When will China create luxury?
January 4, 2010 Filed under Feature
By Li Zhixin
The new World Luxury Association (WLA) 2009-2010 global report shows China has overtaken the US as the second-largest market for luxury goods in the world, trailing longtime leader Japan.
Local luxury brands have responded to a flood of foreign competitors with deafening silence.
Why is the domestic luxury brand industry failing to gain the slightest foothold in its own country?

Home-grown luxury brands are rarely worn on Chinese streets. CFP Photo
Luxury without a name
Robert Polet, CEO of Gucci Group, said last year young Chinese buyers made up a fourth of worldwide luxury sales.
According to WLA statistics, domestic customers buy 60 percent of their luxury goods while overseas.

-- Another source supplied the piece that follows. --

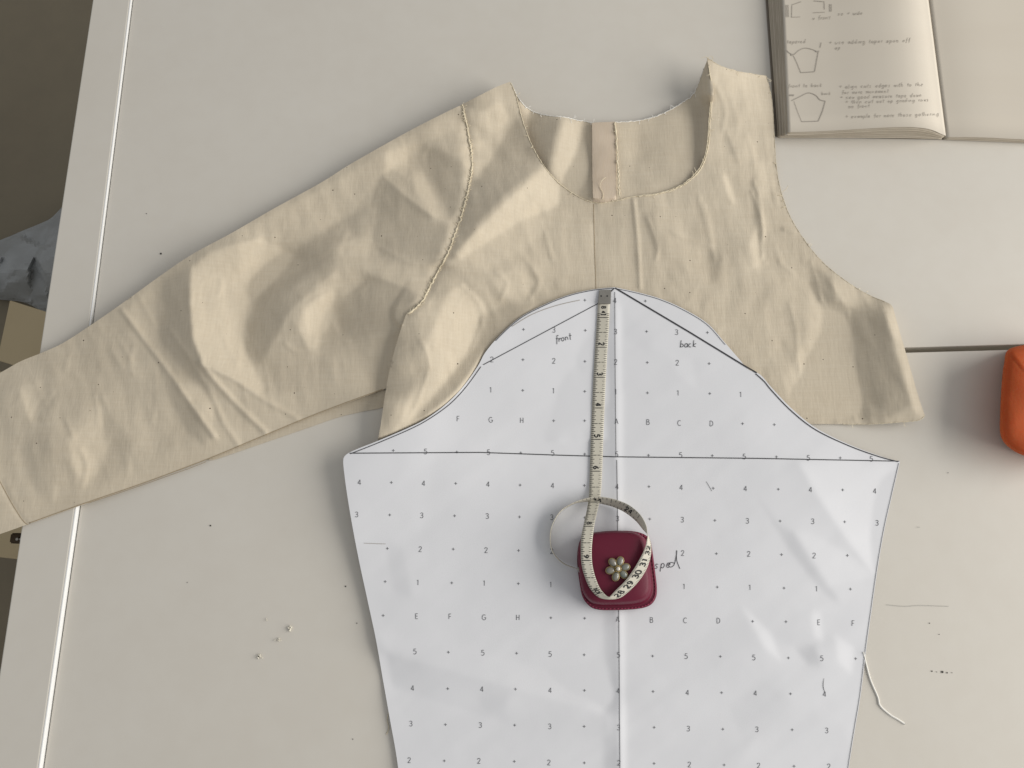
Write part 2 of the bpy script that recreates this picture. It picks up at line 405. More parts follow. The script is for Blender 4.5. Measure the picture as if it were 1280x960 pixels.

Travel is a defining factor in boosting luxury goods consumption.
“That wealthy people scramble to buy Western luxury brands has nothing to do with ‘foreign worship.’ It’s because China doesn’t have any luxury brand that is recognized internationally,” said Ouyang Kun, WLA representative to China.
Lin Jingjing, 28, editor of a women’s fashion magazine, spent 6,900 yuan on a Jaeger LeCoultre watch instead of buying Fida, her parents’ preferred domestic brand.
“Fiyta has several fashionable patterns in the same price range and with superior quality I insisted on buying this low-end Swiss product because Jaeger LeCoultre has a bigger name,” she said.
One popular belief is that the more expensive a product, the more luxurious it is.
But China is hardly short on expensive brands: liquor labels like Maotai, Wuliangye and Shuijingfang; fashion labels like Septwolves, Baoxiniao, Bosideng and Yongzheng; and jewelry labels like Dongfangjinyu and Nobel Jewelry are extraordinarily priced.
“You will never see Prince Charles smoking Chunghwa or drinking Shuijingfang, even thogh these products are in top quality,” Ouyang said.
Luxury brands are defined by three qualities: historical recognition, mature consumption and worldwide demand. But not one domestic brand has achieved all three, said Yu Mingyang, director of the Brand Management Research Center at Shanghai’s Jiaotong University.
He calls pricey domestic products “quasi-luxuries.